--- start ---
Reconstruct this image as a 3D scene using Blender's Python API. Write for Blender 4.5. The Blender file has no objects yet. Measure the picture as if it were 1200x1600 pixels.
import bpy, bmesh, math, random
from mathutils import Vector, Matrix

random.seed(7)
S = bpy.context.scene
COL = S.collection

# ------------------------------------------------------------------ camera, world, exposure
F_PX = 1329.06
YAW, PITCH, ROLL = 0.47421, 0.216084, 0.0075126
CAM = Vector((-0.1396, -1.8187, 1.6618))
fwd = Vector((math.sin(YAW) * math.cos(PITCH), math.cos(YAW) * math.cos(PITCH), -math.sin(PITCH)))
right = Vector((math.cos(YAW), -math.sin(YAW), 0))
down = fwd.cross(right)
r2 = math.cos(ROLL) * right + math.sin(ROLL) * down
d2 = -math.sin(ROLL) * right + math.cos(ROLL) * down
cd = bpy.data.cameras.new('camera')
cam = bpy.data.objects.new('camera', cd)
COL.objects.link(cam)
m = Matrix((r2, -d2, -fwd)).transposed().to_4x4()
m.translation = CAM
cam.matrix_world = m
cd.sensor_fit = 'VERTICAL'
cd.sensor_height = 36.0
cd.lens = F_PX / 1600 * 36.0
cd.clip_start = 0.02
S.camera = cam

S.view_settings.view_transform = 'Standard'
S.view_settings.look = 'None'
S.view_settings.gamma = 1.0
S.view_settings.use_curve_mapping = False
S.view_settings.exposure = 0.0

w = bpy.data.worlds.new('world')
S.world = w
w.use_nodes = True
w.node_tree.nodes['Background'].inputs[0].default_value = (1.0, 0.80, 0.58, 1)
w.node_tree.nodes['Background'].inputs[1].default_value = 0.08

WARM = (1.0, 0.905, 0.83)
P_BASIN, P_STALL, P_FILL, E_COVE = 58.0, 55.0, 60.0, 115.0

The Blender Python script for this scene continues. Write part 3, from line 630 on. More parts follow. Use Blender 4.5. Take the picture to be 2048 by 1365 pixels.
--- end ---
▸ What the task asks
Using the listing above, reproduce each line without omission.

▸ Completed task
Reconstruct this image as a 3D scene using Blender's Python API. Write for Blender 4.5. The Blender file has no objects yet. Measure the picture as if it were 1200x1600 pixels.
import bpy, bmesh, math, random
from mathutils import Vector, Matrix

random.seed(7)
S = bpy.context.scene
COL = S.collection

# ------------------------------------------------------------------ camera, world, exposure
F_PX = 1329.06
YAW, PITCH, ROLL = 0.47421, 0.216084, 0.0075126
CAM = Vector((-0.1396, -1.8187, 1.6618))
fwd = Vector((math.sin(YAW) * math.cos(PITCH), math.cos(YAW) * math.cos(PITCH), -math.sin(PITCH)))
right = Vector((math.cos(YAW), -math.sin(YAW), 0))
down = fwd.cross(right)
r2 = math.cos(ROLL) * right + math.sin(ROLL) * down
d2 = -math.sin(ROLL) * right + math.cos(ROLL) * down
cd = bpy.data.cameras.new('camera')
cam = bpy.data.objects.new('camera', cd)
COL.objects.link(cam)
m = Matrix((r2, -d2, -fwd)).transposed().to_4x4()
m.translation = CAM
cam.matrix_world = m
cd.sensor_fit = 'VERTICAL'
cd.sensor_height = 36.0
cd.lens = F_PX / 1600 * 36.0
cd.clip_start = 0.02
S.camera = cam

S.view_settings.view_transform = 'Standard'
S.view_settings.look = 'None'
S.view_settings.gamma = 1.0
S.view_settings.use_curve_mapping = False
S.view_settings.exposure = 0.0

w = bpy.data.worlds.new('world')
S.world = w
w.use_nodes = True
w.node_tree.nodes['Background'].inputs[0].default_value = (1.0, 0.80, 0.58, 1)
w.node_tree.nodes['Background'].inputs[1].default_value = 0.08

WARM = (1.0, 0.905, 0.83)
P_BASIN, P_STALL, P_FILL, E_COVE = 58.0, 55.0, 60.0, 115.0

The Blender Python script for this scene continues. Write part 3, from line 630 on. More parts follow. Use Blender 4.5. Take the picture to be 2048 by 1365 pixels.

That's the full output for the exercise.